Monumento ai Morti nei campi di sterminio

Memorial site created by the architecture study BBPR and located on the right of the Cimitero Monumentale. It is a copy of the one placed there in summer 1945.

Behind the entrance to the Cimitero Monumentale di Milano, on the right, you can see one of the first memorials dedicated to all the victims of extermination camps in Europe, designed and built in summer 1945 by Enrico Peressutti and Lodovico Barbiano dio Belgiojoso of the well-known architecture study BBPR founded in Milan in 1932, which takes its name from the initials of its four founders: Gian Luigi Banfi, Belgiojoso, Peressuti, Ernesto Nathan Rogers. Banfi and Belgiojoso were deported to Mauthausen, where Banfi died in the subcamp of Gusen on 10th April 1945.
On 12th April 1945, after three days of celebration of the first anniversary of the massacre of Piazzale Loreto, a container, miski, filled with earth from Mauthausen was brought to the Cimitero Monumentale. Here, according to the press, the memorial was already present.

The structure, made of metal tubes painted in white, forms a tridimensional grid, and its shape is an intersection of a cube with a greek cross. At the center, wrapped in barbed wire, is the container full of earth from Mauthausen.

The geometry of the shape is in contrast with the asymmetry of the plates with the Sermon on the Mount from Matthew’s gospel, which constitutes the foundation of Christian ethics.

Today we can see the third version of the monument, a reconstruction of the original project.

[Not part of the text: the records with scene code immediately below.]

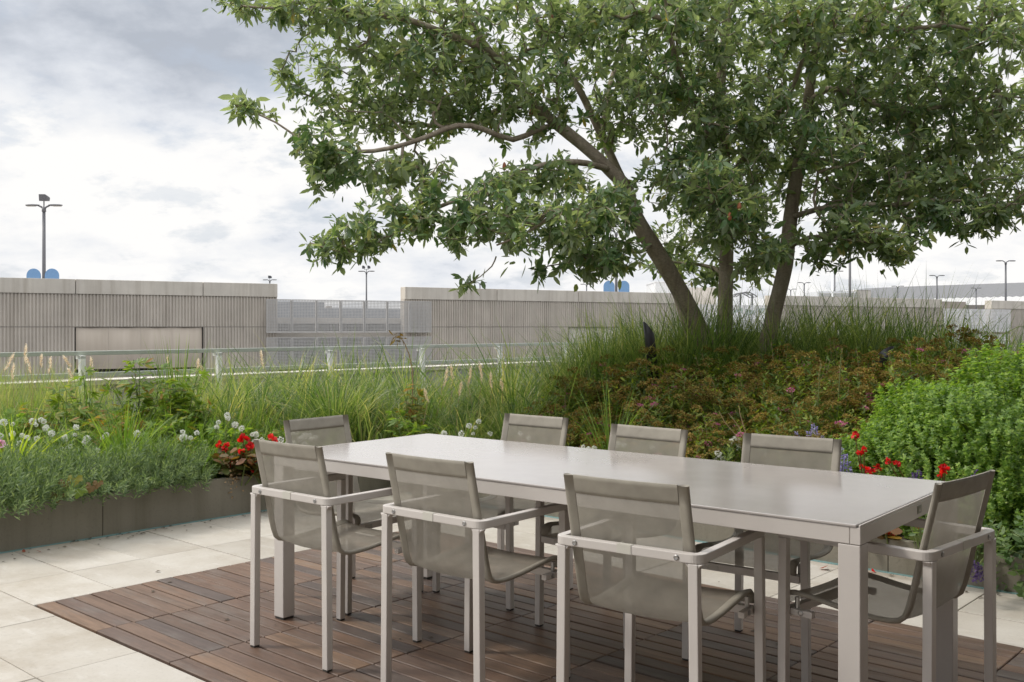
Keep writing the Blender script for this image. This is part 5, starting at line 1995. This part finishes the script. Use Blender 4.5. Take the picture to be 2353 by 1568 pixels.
# big bronze lobed leaves over the rim
def lobed(seed):
    r = np.random.default_rng(seed)
    vs, fs = [(0, 0, 0)], []
    n = 44
    for i in range(n):
        a = -2.5 + 5.0 * i / (n - 1)
        k = .62 + .28 * abs(math.cos(a * 1.9)) + .08 * math.cos(a * 9)
        vs.append((k * math.cos(a), k * math.sin(a), -.12 * k * k + .04 * math.sin(a * 6)))
    for i in range(1, n): fs.append((0, i, i + 1))
    return np.array(vs), [np.array(fs)]


x, y = site(176, 6.05)
o = empty('heuchera', (x, y, .24))
tag(o, 'bronze and green lobed leaves hanging over the planter rim', 'plant')
r = np.random.default_rng(14)
for i, (sx, sy, s, mt) in enumerate(((182, 1138, .065, 'begonia'), (172, 1112, .05, 'amber'), (132, 1150, .05, 'begonia'), (210, 1128, .045, 'begonia'), (225, 1118, .035, 'begonia'), (150, 1118, .045, 'begonia'))):
    q = pt(sx, sy, 5.98) - Vector(o.location)
    d = np.array([[.15 * (i % 3 - 1), -.35, -.85]])
    me = scatter('leaf', lobed(i), np.array([[q.x, q.y, q.z + s * .6]]), frames(d, np.array([[.1, -.8, .5]])), np.array([s]), M['peony'] if i == 0 else M[mt])
    link('leaf', me, o)

# pink flower at the very left
x, y = site(6, 6.4)
o = empty('pink_flower', (x, y, soil(x, y)))
tag(o, 'pale pink flower at the left edge over the feathery shrubs', 'flower')
m = MB(); q = pt(4, 1022, 6.4) - Vector(o.location); m.tube([(0, 0, 0), q], .003, 5); m.build('stem', M['stem'], o)
M['palepink'] = leafmat('pale_pink_petal', [(0, (.62, .38, .50)), (1, (.75, .52, .62))], .3, .6, tcol=(1, 1, 1))
link('blossom', petal_cluster(9, .035, M['palepink']), o, q)

# ------------------------------------------------------------------ garden spotlights
for (px, py, Y, tl, az, ln, lab) in ((1503, 742, 8.1, R(-6), R(200), .42, 'upright black slanted-top spotlight left of the leaning trunk'),
                                     (1990, 783, 7.6, R(26), R(20), .34, 'tilted black spotlight among the shrubs right of the trunks')):
    tp = pt(px, py, Y)
    o = empty('garden_spotlight', (tp.x, tp.y, tp.z - ln - .05))
    tag(o, lab, 'spotlight', 'black garden spotlights')
    m = MB()
    n = 18
    vs, fs = [], []
    rr_ = .042
    for z, cut in ((0, 0), (ln * .8, 0), (ln, 1)):
        for k in range(n):
            t = 2 * math.pi * k / n
            vs.append((rr_ * math.cos(t), rr_ * math.sin(t), z + (cut * .065 * math.cos(t - az) if cut else 0)))
    for i in range(2):
        for k in range(n):
            fs.append((i * n + k, i * n + (k + 1) % n, (i + 1) * n + (k + 1) % n, (i + 1) * n + k))
    m.add(vs, fs)
    b = m.build('housing', M['blackmetal'], o, smooth=True)
    b.rotation_euler = (0, tl, 0)
    md = b.modifiers.new('shell', 'SOLIDIFY'); md.thickness = .004
    m = MB(); m.lathe([(.036, ln * .55), (.036, ln * .56), (.001, ln * .565)], 18)
    g_ = m.build('lens', M['lens'], o); g_.rotation_euler = (0, tl, 0)
    m = MB(); m.tube([(0, 0, -.25), (0, 0, .01)], .012, 8); m.build('stake', M['blackmetal'], o)

# ------------------------------------------------------------------ litter on the paving
lf_ = np.random.default_rng(17)
FL = [(577, 1178, 'red fallen petal beside the planter foot near the first chair'), (54, 1272, 'dry reddish leaf on the paving at the far left'), (95, 1270, 'small red leaf second from the left by the planter'),
      (1882, 1309, 'curled brown leaf on the paving under the table end'), (2010, 1318, 'small red petal on the strip of paving below the end planter')]
for i, (px, py, lab) in enumerate(FL):
    Y = EYE * FPX / (py - 752)
    x, y = site(px, Y)
    lm = scatter('fallen_leaf', leaf_oval(.35, -.1, -.3), np.array([[0, 0, 0.]]), frames(np.array([[math.cos(i * 2), math.sin(i * 2), .1]]), np.array([[.2, .1, 1]])), np.array([.05 if i in (0, 3) else .032]), M['brownleaf'] if i not in (0, 4) else M['red'])
    o = link('fallen_leaf', lm, None, (x, y, .007))
    tag(o, lab, 'leaf', 'fallen leaves on the paving')
n = 280
b = -.73 + np.abs(lf_.normal(0, .10, n)); a = lf_.uniform(-2.2, 2.8, n)
k = lf_.random(n) < .3
b2, a2 = lf_.uniform(3.0, 6.0, n), 2.88 - np.abs(lf_.normal(0, .10, n))
b, a = np.where(k, b2, b), np.where(k, a2, a)
far = lf_.random(n) < .12
b = np.where(far, lf_.uniform(-.5, 3.5, n), b); a = np.where(far, lf_.uniform(-2, 2.5, n), a)
p = np.array([list(W(b_, a_, .006)) for b_, a_ in zip(b, a)])
d = np.stack([lf_.normal(0, 1, n), lf_.normal(0, 1, n), np.zeros(n)], 1)
me = scatter('leaf_litter', leaf_small(.3, .1), p, frames(d, np.tile(np.array([[0, 0, 1.]]), (n, 1))), lf_.uniform(.008, .034, n), M['drystem'])
M['litter'] = leafmat('litter_bits', [(0, (.035, .028, .02)), (1, (.10, .075, .05))], .1, .8, tcol=(1, 1, 1))
me.materials[0] = M['litter']
tag(link('leaf_litter', me), 'dark crumbs and bits of leaf scattered along the planter foot', 'litter', kind='stuff')

# ================================================================== SKY, SUN, CAMERA
SUN_EL, SUN_AZ = R(48), R(-88)          # azimuth from +Y towards +X
w = bpy.data.worlds.new('World')
S.world = w
w.use_nodes = True
nt = w.node_tree
bg = nt.nodes['Background']
sky = nt.nodes.new('ShaderNodeTexSky')
sky.sky_type = 'NISHITA'
sky.sun_disc = False
sky.sun_elevation = SUN_EL
sky.sun_rotation = SUN_AZ
sky.air_density, sky.dust_density = 1.0, 2.0
tc = nt.nodes.new('ShaderNodeTexCoord')
sx = nt.nodes.new('ShaderNodeSeparateXYZ')
nt.links.new(tc.outputs['Generated'], sx.inputs[0])


def math_(op, a, b=None, c=None):
    n = nt.nodes.new('ShaderNodeMath')
    n.operation = op
    for i, v in enumerate((a, b, c)):
        if v is None: continue
        if hasattr(v, 'is_linked'): nt.links.new(v, n.inputs[i])
        else: n.inputs[i].default_value = v
    return n.outputs[0]


zc = math_('MAXIMUM', sx.outputs[2], 0.0)
den = math_('ADD', zc, 0.34)
cv = nt.nodes.new('ShaderNodeCombineXYZ')
nt.links.new(math_('DIVIDE', sx.outputs[0], den), cv.inputs[0])
nt.links.new(math_('DIVIDE', sx.outputs[1], den), cv.inputs[1])
n1 = nt.nodes.new('ShaderNodeTexNoise'); n1.inputs['Scale'].default_value = 3.1; n1.inputs['Detail'].default_value = 8; n1.inputs['Roughness'].default_value = .55; n1.inputs['Distortion'].default_value = .1
nt.links.new(cv.outputs[0], n1.inputs['Vector'])
mp = nt.nodes.new('ShaderNodeMapping'); mp.inputs['Location'].default_value = (5.3, 2.1, 0)
nt.links.new(cv.outputs[0], mp.inputs['Vector'])
n2 = nt.nodes.new('ShaderNodeTexNoise'); n2.inputs['Scale'].default_value = 5.5; n2.inputs['Detail'].default_value = 9; n2.inputs['Roughness'].default_value = .6
nt.links.new(mp.outputs[0], n2.inputs['Vector'])


def blob(px, py, rad, inner):
    d = Vector(((px - 1176.5) / FPX, 1, (752 - py) / FPX)).normalized()
    v = nt.nodes.new('ShaderNodeVectorMath'); v.operation = 'DISTANCE'
    s_ = nt.nodes.new('ShaderNodeVectorMath'); s_.operation = 'MULTIPLY'
    s_.inputs[1].default_value = (1, 1, 2.6)
    nt.links.new(tc.outputs['Generated'], s_.inputs[0])
    nt.links.new(s_.outputs[0], v.inputs[0])
    v.inputs[1].default_value = (d.x, d.y, d.z * 2.6)
    m = nt.nodes.new('ShaderNodeMapRange'); m.interpolation_type = 'SMOOTHSTEP'
    m.inputs['From Min'].default_value = inner; m.inputs['From Max'].default_value = rad
    m.inputs['To Min'].default_value = 1; m.inputs['To Max'].default_value = 0
    nt.links.new(v.outputs['Value'], m.inputs['Value'])
    return m.outputs[0]


# cloud bank: base tone from noise, one heavy grey bank up left, one bright break below it
tone = math_('ADD', math_('MULTIPLY', n1.outputs['Fac'], .62), math_('MULTIPLY', n2.outputs['Fac'], .38))
tone = math_('SUBTRACT', tone, math_('MULTIPLY', blob(360, 95, .30, .05), .20))
tone = math_('ADD', tone, math_('MULTIPLY', blob(260, 330, .26, .05), .10))
tone = math_('ADD', tone, math_('MULTIPLY', blob(900, 330, .22, .0), .14))
tone = math_('ADD', tone, math_('MULTIPLY', blob(300, 560, .35, .05), .05))
tone = math_('ADD', tone, .004)
tone = math_('ADD', tone, math_('MULTIPLY', blob(2250, 600, .45, .05), .08))
cl = ramp(nt, [(0.26, (4.9, 5.3, 6.0)), (0.38, (6.9, 7.25, 7.9)), (0.45, (8.3, 8.55, 9.0)), (0.51, (9.15, 9.25, 9.45)), (0.60, (10.3, 10.2, 10.05))], tone)
# small breaks where the blue shows through
gap = ramp(nt, [(0.36, 0.38), (0.46, 0.0)], n2.outputs['Fac'])
hz = math_('MULTIPLY', gap, 1.0)
skyc = mix(nt, sky.outputs[0], (7.2, 7.9, 9.0), 0.62)
col = mix(nt, cl, skyc, hz)
# overcast sky is brighter towards the zenith
zen = nt.nodes.new('ShaderNodeMapRange'); zen.interpolation_type = 'SMOOTHSTEP'
zen.inputs['From Min'].default_value = .36; zen.inputs['From Max'].default_value = .85
zen.inputs['To Min'].default_value = 1.0; zen.inputs['To Max'].default_value = 2.15
nt.links.new(zc, zen.inputs['Value'])
col = mix(nt, col, zen.outputs[0], 1.0, 'MULTIPLY')
nt.links.new(col, bg.inputs['Color'])
bg.inputs['Strength'].default_value = 0.098

ld_ = bpy.data.lights.new('sun', 'SUN')
ld_.energy = 2.1
ld_.angle = R(9)
ld_.color = (1.0, 0.94, 0.85)
lo = bpy.data.objects.new('sun', ld_)
COL.objects.link(lo)
sd = Vector((math.sin(SUN_AZ) * math.cos(SUN_EL), math.cos(SUN_AZ) * math.cos(SUN_EL), math.sin(SUN_EL)))
lo.rotation_euler = sd.to_track_quat('Z', 'Y').to_euler()

cam = bpy.data.cameras.new('camera')
cam.sensor_width = 36
cam.lens = 36 * FPX / 2353
cam.shift_y = -32 / 2353
cam.clip_start, cam.clip_end = .05, 4000
co = bpy.data.objects.new('camera', cam)
COL.objects.link(co)
co.location = (0, 0, EYE)
co.rotation_euler = (R(90), 0, 0)
S.camera = co

S.view_settings.view_transform = 'Standard'
S.view_settings.look = 'None'
S.view_settings.exposure = 0
S.view_settings.gamma = 1
S.cycles.use_denoising = True
S.cycles.max_bounces = 10
S.cycles.transparent_max_bounces = 12
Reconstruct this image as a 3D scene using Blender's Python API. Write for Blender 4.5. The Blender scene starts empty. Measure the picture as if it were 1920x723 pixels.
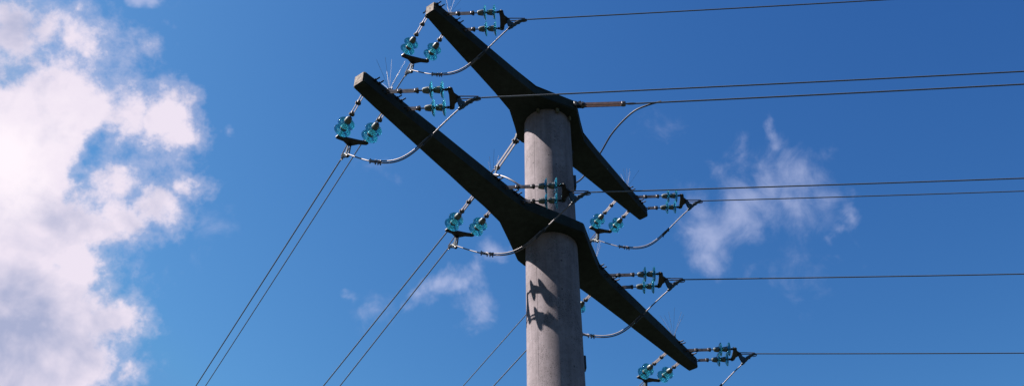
import bpy, bmesh, math, random
from mathutils import Vector, Matrix
random.seed(7)
R = math.radians
scene = bpy.context.scene
col = scene.collection

# ------------------------------------------------------------------ camera
EYE = 1.6                                    # eye height, metres
PITCH = R(42.385)
cam_d = bpy.data.cameras.new('camera')
cam = bpy.data.objects.new('camera', cam_d); col.objects.link(cam)
cam.location = (0, 0, EYE)
cam.rotation_mode = 'XYZ'
FW = Vector((0, math.cos(PITCH), math.sin(PITCH)))
UP0 = Vector((0, -math.sin(PITCH), math.cos(PITCH)))
RT0 = Vector((1, 0, 0))
ROLL = -0.0018
RT = RT0 * math.cos(ROLL) + UP0 * math.sin(ROLL)
UP = -RT0 * math.sin(ROLL) + UP0 * math.cos(ROLL)
cam.matrix_world = Matrix.Translation((0, 0, EYE)) @ Matrix((RT, UP, -FW)).transposed().to_4x4()
cam_d.sensor_width = 36
F = 1987.9
cam_d.lens = 36 * F / 1920
cam_d.clip_start = 0.1
cam_d.clip_end = 20000
scene.camera = cam

def sky_dir(u, v):
    "unit direction towards a spot of the sky"
    return (FW * F + RT * (u - 960) + UP * (361.5 - v)).normalized()

# ------------------------------------------------------------------ sun, sky, exposure
SUN_AZ, SUN_EL = 263.5, 52.0
az, el = R(SUN_AZ), R(SUN_EL)
sun_vec = Vector((math.sin(az) * math.cos(el), math.cos(az) * math.cos(el), math.sin(el)))
sun_d = bpy.data.lights.new('sun', 'SUN')
sun_d.energy = 5.0
sun_d.angle = R(0.5)
sun_d.color = (1.0, 0.93, 0.88)
sun = bpy.data.objects.new('sun', sun_d); col.objects.link(sun)
sun.location = (-20, 0, 40)
sun.rotation_euler = sun_vec.to_track_quat('Z', 'Y').to_euler()

scene.view_settings.view_transform = 'Standard'
scene.view_settings.look = 'None'
scene.view_settings.exposure = 1.9
scene.view_settings.gamma = 1
scene.view_settings.use_curve_mapping = False

world = bpy.data.worlds.new('World'); scene.world = world
world.use_nodes = True
NT = world.node_tree
NT.nodes.clear()
def N(nt, t, **kw):
    n = nt.nodes.new(t)
    for k, v in kw.items(): setattr(n, k, v)
    return n
def mth(nt, op, a, b=None, c=None, clamp=False):
    n = nt.nodes.new('ShaderNodeMath'); n.operation = op; n.use_clamp = clamp
    for i, x in enumerate((a, b, c)):
        if x is None: continue
        if isinstance(x, (int, float)): n.inputs[i].default_value = x
        else: nt.links.new(x, n.inputs[i])
    return n.outputs[0]
def vmth(nt, op, a, b=None, scale=None):
    n = nt.nodes.new('ShaderNodeVectorMath'); n.operation = op
    for i, x in enumerate((a, b)):
        if x is None: continue
        if isinstance(x, (tuple, Vector)): n.inputs[i].default_value = tuple(x)
        else: nt.links.new(x, n.inputs[i])
    if scale is not None: n.inputs['Scale'].default_value = scale
    return n
def noise(nt, vec, scale, detail=6, rough=0.55, dist=0.0, dims='3D'):
    n = nt.nodes.new('ShaderNodeTexNoise'); n.noise_dimensions = dims
    nt.links.new(vec, n.inputs['Vector'])
    n.inputs['Scale'].default_value = scale; n.inputs['Detail'].default_value = detail
    n.inputs['Roughness'].default_value = rough; n.inputs['Distortion'].default_value = dist
    return n
def maprange(nt, x, a, b, c=0.0, d=1.0, smooth=False):
    n = nt.nodes.new('ShaderNodeMapRange'); n.clamp = True
    if smooth: n.interpolation_type = 'SMOOTHSTEP'
    nt.links.new(x, n.inputs[0])
    for i, v in enumerate((a, b, c, d)): n.inputs[i + 1].default_value = v
    return n.outputs[0]
def mixc(nt, fac, a, b, mode='MIX'):
    n = nt.nodes.new('ShaderNodeMix'); n.data_type = 'RGBA'; n.blend_type = mode
    if isinstance(fac, (int, float)): n.inputs[0].default_value = fac
    else: nt.links.new(fac, n.inputs[0])
    for i, x in ((6, a), (7, b)):
        if isinstance(x, tuple): n.inputs[i].default_value = (*x[:3], 1)
        else: nt.links.new(x, n.inputs[i])
    return n.outputs[2]

sky = N(NT, 'ShaderNodeTexSky', sky_type='NISHITA')
sky.sun_disc = False
sky.sun_elevation = el
sky.sun_rotation = az
sky.altitude = 300
sky.air_density = 1.0
sky.dust_density = 0.4
sky.ozone_density = 3.0
SKY_STRENGTH = 0.05
SKY_REF = 0.10
EXPO = 2 ** 1.9
tc = N(NT, 'ShaderNodeTexCoord')
D0 = tc.outputs['Generated']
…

The simplicity of the materials, the minimalism of its shape, the need for rationality represent here the most evident denial of the pompous fascist rhetoric. The presence of the earth from Mauthausen at the core of this linear structure represents our reason, capable of containing that seed, that destructive monster we all nurture inside ourselves; our reason which is still secretly nurturing this seed, refusing to kill it; the same reason which, at the first false step, will again fall victim of it.